The Pass - South Sydney Herald
Thursday, February 6, 2025

The Pass

The Pass
Writer: John Donnelly
Director: Ed Wightman
Seymour Centre
February 11 – March 6, 2021

John Donnelly’s gripping The Pass asks us to consider the age-old question: how best to live both an authentic and fulfilling life. Recontextualised in the world of 21st-century elite professional football, the question becomes how much the central character, Jason, is prepared to sacrifice for success and more importantly, how is success defined.

As an ambitious 17-year-old, Jason (Ben Chapple) shares a room in a Bulgarian hotel with the less socially confident Ade (Deng Deng) as they both prepare for the game that will see one of them chosen by talent scouts and the other rejected. Restless and cooped up they indulge in a rather contradictory horseplay. While Jason invites physical contact from Ade at the same time he makes racist and classist jokes at his teammate’s expense leaving the more sincere Ade perplexed and anxious.

Success at this point is getting selected and there is not a doubt in our minds that Ade will be the loser. While both are ambitious, Deng Deng’s Ade is the needier of assurance and friendship, and Chapple’s Jason, shaped by background and expectation to assume superiority, will have little compunction in adopting tactics that undermine Ade’s chances. The tension between them seems to spring not so much from homoerotic play but from how Jason can play the more vulnerable Ade’s desire for affection. However, at the same time, Jason’s stop-start advances reveal his sexual orientation.

When we next see Jason he is an international star of the game – as he says “rich and famous” – trying to maintain his macho reputation via the means of a not so secretly filmed sexual encounter. The interaction between Lindsey (Cassie Howarth), a lap-dancer – again a more sincere character who has her own version of success – and a calculating Jason impervious to all but his own interest is a dramatic highlight of the play.

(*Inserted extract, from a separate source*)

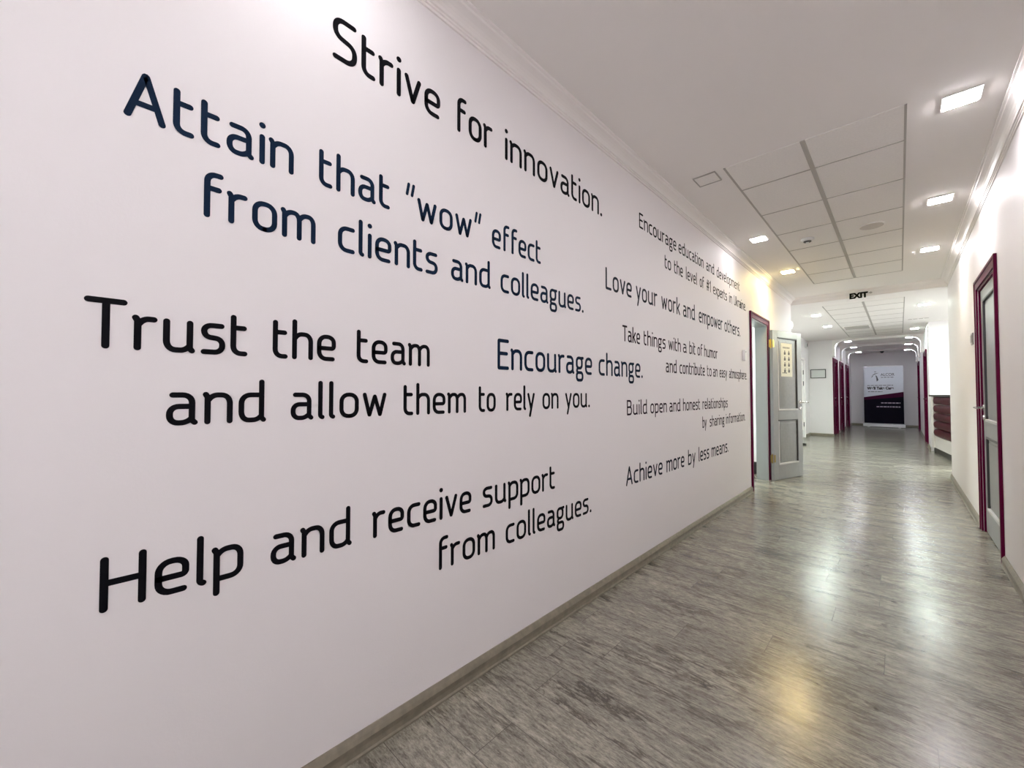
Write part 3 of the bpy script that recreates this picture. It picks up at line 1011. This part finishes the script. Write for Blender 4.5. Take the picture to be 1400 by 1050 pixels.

He likes to be in control, he tells the cowed Lindsey, and when we see him a few years later, his need to dominate takes him to new excesses of cruelty towards a cheerful hotel minion (Tom Rodgers) – for whom success is personal contact with celebrities – and a desperate attempt to regain a more innocent version of himself through Ade.

Are the still immense pressures on sporting celebrities to remain closeted in terms of image and merchandise, still immense conflict between being a team player and achieving individual recognition and still punishing demands on the physical body reasons enough to make us pity Jason’s ultimate isolation. Or would Jason’s need to be in control, to be invulnerable, have destroyed any chance of authenticity in personal relationships which Donnelly seems to offer – rather hastily – at the close as a true definition of success.

The play’s structure makes immense demands upon the central character and Chapple is excellent as the physically fit, often acerbically witty and calculating Jason, and both Howarth and Rodgers convince as characters who bring a dose of reality into Jason’s enclosed hotel world. The role of Ade is a difficult ask and Deng Deng does his best as a bookend character who is vitally significant to Donnelly’s moral fable.